Short task :: Repeat every line exactly, keeping the pictures out of the copy.

Recorded data ::

* Begin *

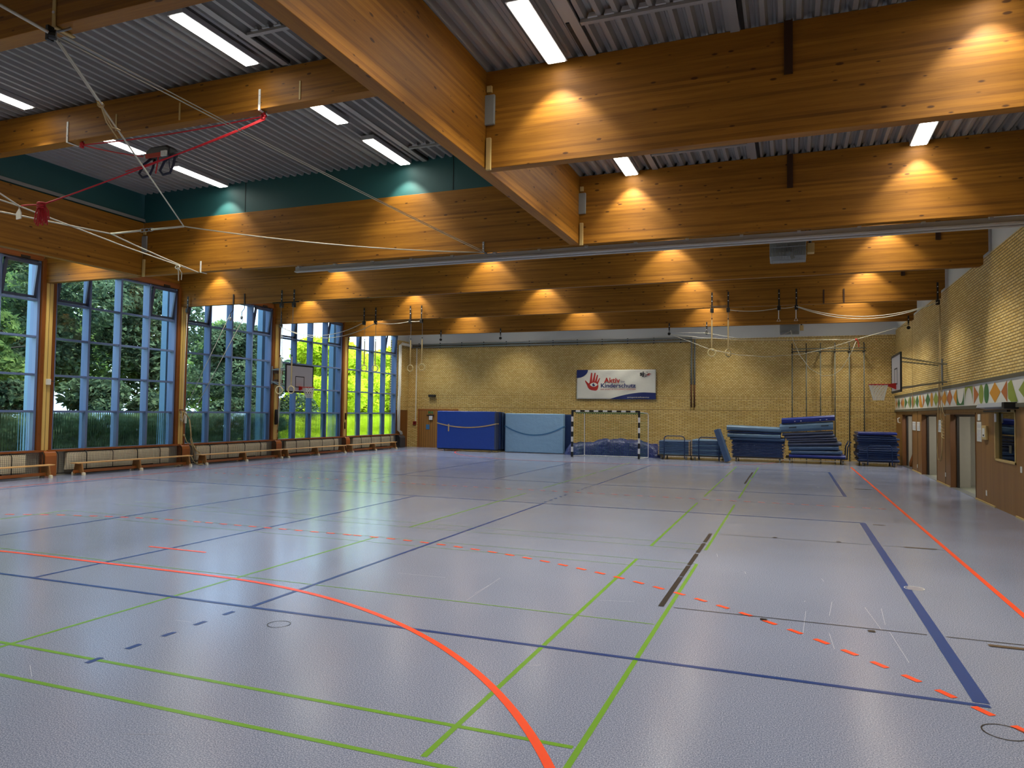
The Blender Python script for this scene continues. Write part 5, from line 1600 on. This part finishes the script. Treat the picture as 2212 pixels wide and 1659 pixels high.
# leaning slab
rot = Matrix.Rotation(R(-19), 3, 'Y')
b = MB().obox((-2.62, 30.85, .69), .2, .9, 1.36, rot)
b.build('leaning_mat', M['matgrey'], None, 'thick blue foam slab leaning against the wide mat stack', 'gym mat', bevel=.03)
# wide stack
trolley(-2.3, -.3, 31.7, 33.3, .2, 'wide trolley under the stack with the pale thick mats on top', None, wheels=.075)
for k in range(11):
    flatmat(-2.32 + .03 * math.sin(k * 2), -.3 + .04 * math.sin(k * 3), 31.72, 33.2, .2 + k * .062, .057, 'matnavy', 'dark blue mat low in the wide stack', 'mats in the wide stack', corners=(k < 9), sag=.0)
flatmat(-2.4, -.25, 31.68, 33.2, .885, .12, 'matgrey', 'grey blue mat under the pale ones in the wide stack', 'mats in the wide stack', tilt=-.01)
flatmat(-2.5, -.42, 31.65, 33.2, 1.005, .15, 'matpale', 'lower pale thick mat with a gap above it in the wide stack', 'mats in the wide stack', tilt=-.01)
flatmat(-2.5, -.4, 31.68, 33.2, 1.19, .06, 'matnavy', 'thin dark mat in the gap of the wide stack', 'mats in the wide stack', tilt=-.02)
flatmat(-2.53, -.4, 31.65, 33.2, 1.29, .2, 'matpale', 'topmost pale thick mat of the wide stack', 'mats in the wide stack', tilt=-.03)
# tilted stack
trolley(-.22, 2.05, 31.7, 33.2, .24, 'low blue trolley under the tilted stack', None, wheels=.085)
e = empty('trolley_handle_frame', (2.1, 31.9, .3), 'bent dark handle at the right end of the tilted stack', 'handle')
MB().tube([(2.05, 31.8, .22), (2.08, 31.8, .7), (2.18, 31.8, .92), (2.22, 31.8, .9)], .022, 8).build('bar', M['trolley'], e, smooth=True)
MB().tube([(2.05, 33.0, .22), (2.08, 33.0, .7), (2.18, 33.0, .92)], .022, 8).build('rear_bar', M['trolley'], e, smooth=True)
flatmat(-.1, 2.0, 31.68, 33.2, .24, .12, 'matroyal', 'folded royal blue mat at the bottom of the tilted stack', 'mats in the tilted stack')
zz = .37; spec = [(-.02, 1.88, .14, 'matgrey', .02, 'lowest grey blue roll like mat of the tilted stack'), (-.1, 1.75, .16, 'matgrey', .03, 'second grey blue thick mat of the tilted stack'), (-.14, 1.85, .13, 'mattop', .035, 'first slate purple mat of the tilted stack'),
                  (-.12, 1.7, .07, 'mattop', .05, 'thin bent mat in the middle of the tilted stack'), (-.2, 1.68, .06, 'mattop', .05, 'second thin mat in the middle of the tilted stack'), (-.28, 1.6, .1, 'mattop', .06, 'slate mat with a rolled edge in the tilted stack'), (-.35, 1.55, .1, 'mattop', .065, 'uppermost slate mat below the thick block')]
for (xa, xb, h, mt, tl, lab) in spec:
    flatmat(xa, xb, 31.68, 33.2, zz, h, mt, lab, 'mats in the tilted stack', tilt=tl)
    zz += h + .012
e = flatmat(-.45, 1.55, 31.66, 33.2, zz + .02, .34, 'matpale', 'thick grey blue block with two slots near the top of the tilted stack', 'mats in the tilted stack', tilt=.075)
b = MB()
for xx in (-.1, 1.1): b.bar((xx, 31.65, zz + .2 + (xx + .45) * .075), (xx + .28, 31.65, zz + .2 + (xx + .73) * .075), .01, .03)
b.build('handle_slot', M['black'], e)
e = flatmat(-.38, 1.6, 31.66, 33.2, zz + .38, .22, 'matroyal', 'royal blue vinyl mat on top of the tilted stack', 'mats in the tilted stack', tilt=.08)
b = MB()
for xx in (.1, .33, 1.05, 1.28): b.box(xx, xx + .05, 31.64, 31.665, zz + .43 + (xx + .38) * .08, zz + .46 + (xx + .38) * .08)
b.build('eyelet', M['whitegloss'], e)
# right stack
trolley(2.45, 3.85, 31.5, 33.2, .2, 'trolley with a thin hoop handle under the dark blue stack', (2.75, 3.6, 31.35, .82))
for k in range(12):
    flatmat(2.42 + .04 * math.sin(k * 1.7), 3.82 + .05 * math.sin(k * 2.3 + 1), 31.45 + .03 * math.sin(k), 33.2, .2 + k * .075, .07, 'matnavy', 'dark blue mat in the stack beside the right wall', 'mats in the dark right stack')
flatmat(2.38, 3.75, 31.42, 33.2, 1.105, .09, 'matnavy', 'upper dark blue mat with a gap under it in the right stack', 'mats in the dark right stack', tilt=-.01)
flatmat(2.42, 3.78, 31.4, 33.2, 1.22, .1, 'matroyal', 'topmost royal blue mat of the right stack', 'mats in the dark right stack')

# ================================================================== right wall things
# frieze
FR = empty('painted_frieze', (WX - .03, 15, 2.2), 'long white board painted with green, ochre and terracotta shapes above the doors', 'frieze')
z0f, z1f = 2.25, 2.72
MB().box(WX - .03, WX, -3, FY, z0f - .02, z1f + .02).build('board', M['white'], FR)
b = MB(); b.box(WX - .06, WX, -3, FY, z1f + .02, z1f + .1); b.box(WX - .06, WX, -3, FY, z0f - .1, z0f - .02)
b.build('dark_rail', simple('frieze_rail', '#5a5543', .6), FR)
xf = WX - .034
zm = (z0f + z1f) / 2; hh = (z1f - z0f) / 2 - .01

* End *

Correct result ::
The Blender Python script for this scene continues. Write part 5, from line 1600 on. This part finishes the script. Treat the picture as 2212 pixels wide and 1659 pixels high.
# leaning slab
rot = Matrix.Rotation(R(-19), 3, 'Y')
b = MB().obox((-2.62, 30.85, .69), .2, .9, 1.36, rot)
b.build('leaning_mat', M['matgrey'], None, 'thick blue foam slab leaning against the wide mat stack', 'gym mat', bevel=.03)
# wide stack
trolley(-2.3, -.3, 31.7, 33.3, .2, 'wide trolley under the stack with the pale thick mats on top', None, wheels=.075)
for k in range(11):
    flatmat(-2.32 + .03 * math.sin(k * 2), -.3 + .04 * math.sin(k * 3), 31.72, 33.2, .2 + k * .062, .057, 'matnavy', 'dark blue mat low in the wide stack', 'mats in the wide stack', corners=(k < 9), sag=.0)
flatmat(-2.4, -.25, 31.68, 33.2, .885, .12, 'matgrey', 'grey blue mat under the pale ones in the wide stack', 'mats in the wide stack', tilt=-.01)
flatmat(-2.5, -.42, 31.65, 33.2, 1.005, .15, 'matpale', 'lower pale thick mat with a gap above it in the wide stack', 'mats in the wide stack', tilt=-.01)
flatmat(-2.5, -.4, 31.68, 33.2, 1.19, .06, 'matnavy', 'thin dark mat in the gap of the wide stack', 'mats in the wide stack', tilt=-.02)
flatmat(-2.53, -.4, 31.65, 33.2, 1.29, .2, 'matpale', 'topmost pale thick mat of the wide stack', 'mats in the wide stack', tilt=-.03)
# tilted stack
trolley(-.22, 2.05, 31.7, 33.2, .24, 'low blue trolley under the tilted stack', None, wheels=.085)
e = empty('trolley_handle_frame', (2.1, 31.9, .3), 'bent dark handle at the right end of the tilted stack', 'handle')
MB().tube([(2.05, 31.8, .22), (2.08, 31.8, .7), (2.18, 31.8, .92), (2.22, 31.8, .9)], .022, 8).build('bar', M['trolley'], e, smooth=True)
MB().tube([(2.05, 33.0, .22), (2.08, 33.0, .7), (2.18, 33.0, .92)], .022, 8).build('rear_bar', M['trolley'], e, smooth=True)
flatmat(-.1, 2.0, 31.68, 33.2, .24, .12, 'matroyal', 'folded royal blue mat at the bottom of the tilted stack', 'mats in the tilted stack')
zz = .37; spec = [(-.02, 1.88, .14, 'matgrey', .02, 'lowest grey blue roll like mat of the tilted stack'), (-.1, 1.75, .16, 'matgrey', .03, 'second grey blue thick mat of the tilted stack'), (-.14, 1.85, .13, 'mattop', .035, 'first slate purple mat of the tilted stack'),
                  (-.12, 1.7, .07, 'mattop', .05, 'thin bent mat in the middle of the tilted stack'), (-.2, 1.68, .06, 'mattop', .05, 'second thin mat in the middle of the tilted stack'), (-.28, 1.6, .1, 'mattop', .06, 'slate mat with a rolled edge in the tilted stack'), (-.35, 1.55, .1, 'mattop', .065, 'uppermost slate mat below the thick block')]
for (xa, xb, h, mt, tl, lab) in spec:
    flatmat(xa, xb, 31.68, 33.2, zz, h, mt, lab, 'mats in the tilted stack', tilt=tl)
    zz += h + .012
e = flatmat(-.45, 1.55, 31.66, 33.2, zz + .02, .34, 'matpale', 'thick grey blue block with two slots near the top of the tilted stack', 'mats in the tilted stack', tilt=.075)
b = MB()
for xx in (-.1, 1.1): b.bar((xx, 31.65, zz + .2 + (xx + .45) * .075), (xx + .28, 31.65, zz + .2 + (xx + .73) * .075), .01, .03)
b.build('handle_slot', M['black'], e)
e = flatmat(-.38, 1.6, 31.66, 33.2, zz + .38, .22, 'matroyal', 'royal blue vinyl mat on top of the tilted stack', 'mats in the tilted stack', tilt=.08)
b = MB()
for xx in (.1, .33, 1.05, 1.28): b.box(xx, xx + .05, 31.64, 31.665, zz + .43 + (xx + .38) * .08, zz + .46 + (xx + .38) * .08)
b.build('eyelet', M['whitegloss'], e)
# right stack
trolley(2.45, 3.85, 31.5, 33.2, .2, 'trolley with a thin hoop handle under the dark blue stack', (2.75, 3.6, 31.35, .82))
for k in range(12):
    flatmat(2.42 + .04 * math.sin(k * 1.7), 3.82 + .05 * math.sin(k * 2.3 + 1), 31.45 + .03 * math.sin(k), 33.2, .2 + k * .075, .07, 'matnavy', 'dark blue mat in the stack beside the right wall', 'mats in the dark right stack')
flatmat(2.38, 3.75, 31.42, 33.2, 1.105, .09, 'matnavy', 'upper dark blue mat with a gap under it in the right stack', 'mats in the dark right stack', tilt=-.01)
flatmat(2.42, 3.78, 31.4, 33.2, 1.22, .1, 'matroyal', 'topmost royal blue mat of the right stack', 'mats in the dark right stack')

# ================================================================== right wall things
# frieze
FR = empty('painted_frieze', (WX - .03, 15, 2.2), 'long white board painted with green, ochre and terracotta shapes above the doors', 'frieze')
z0f, z1f = 2.25, 2.72
MB().box(WX - .03, WX, -3, FY, z0f - .02, z1f + .02).build('board', M['white'], FR)
b = MB(); b.box(WX - .06, WX, -3, FY, z1f + .02, z1f + .1); b.box(WX - .06, WX, -3, FY, z0f - .1, z0f - .02)
b.build('dark_rail', simple('frieze_rail', '#5a5543', .6), FR)
xf = WX - .034
zm = (z0f + z1f) / 2; hh = (z1f - z0f) / 2 - .01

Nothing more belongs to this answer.